Has anyone else observed these kinds of problems during/after heavy
swapping activity?
1. Random g++ crashes, which go away as soon as you retry.
2. System hang/freeze just after a successful "swapoff -a".
My setup is:
i486/33, 8 MB RAM, 10 MB swap partition + 7 MB swap file,
2 IDE disks, Mitsumi CD-ROM,
kernel 2.0.6 without networking.
Detailed description:
1. During compilation of several hundred C++ files, g++ crashes on some
of them with signal 11 or "internal compiler error". The compilation
of each of these files needs about 10 to 17 megabytes memory. It swaps
heavily.
No way to reproduce the crashes: When "make" is restarted immediately
afterwards, in the same environment, from the same "bash" process,
it works fine - but then a similar error occurs a couple of files later.

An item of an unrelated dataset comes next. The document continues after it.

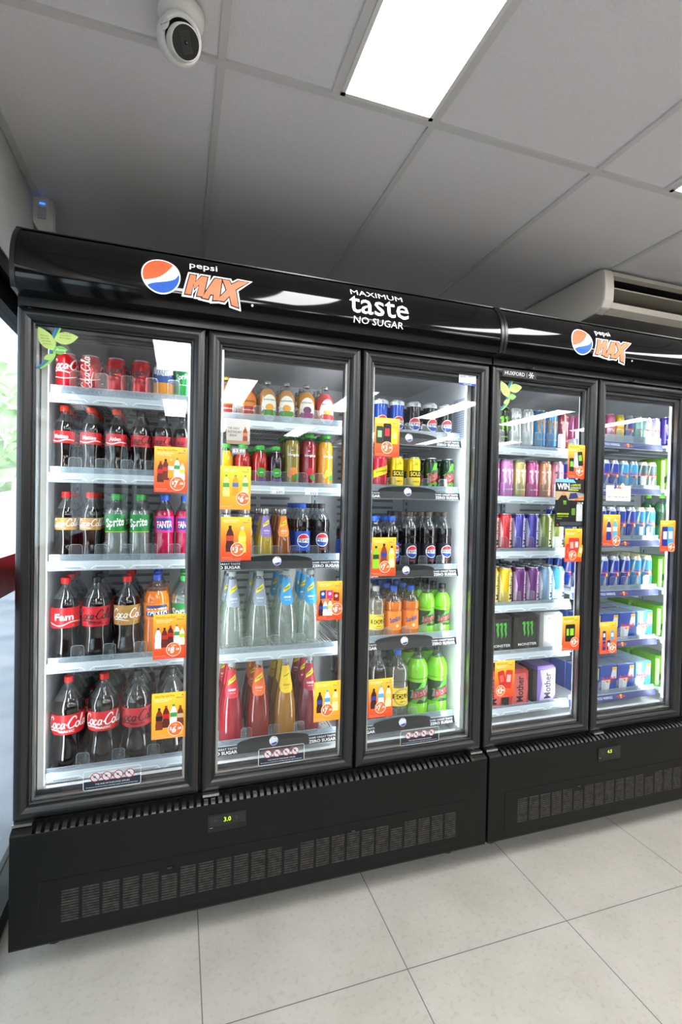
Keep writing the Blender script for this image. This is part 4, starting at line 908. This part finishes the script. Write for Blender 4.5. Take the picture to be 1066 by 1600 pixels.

Under these circumstances, it doesn't seem to be g++ bug: Even
the nastiest g++ bugs are usually reproducible.
It is probably not a hardware problem: Bad RAM? No, gcc compilations
(which need much less memory, hence rarely swap) don't show up these
problems. Bad disk? No, I haven't had a single bad sector on these
disks in 4 years.
This happens with kernel 2.0.6 as well as will 2.0.17.
2. In a situation where everything should fit in memory. "swapoff -a" goes
like a breeze, "free" reports no used swap, but then - just a couple
of seconds later - the mouse freezes, only Ctrl-Alt-+/- still work,
and another couple of seconds later the system is completely frozen.
The "swapoff" apparently had bad interaction with the X server.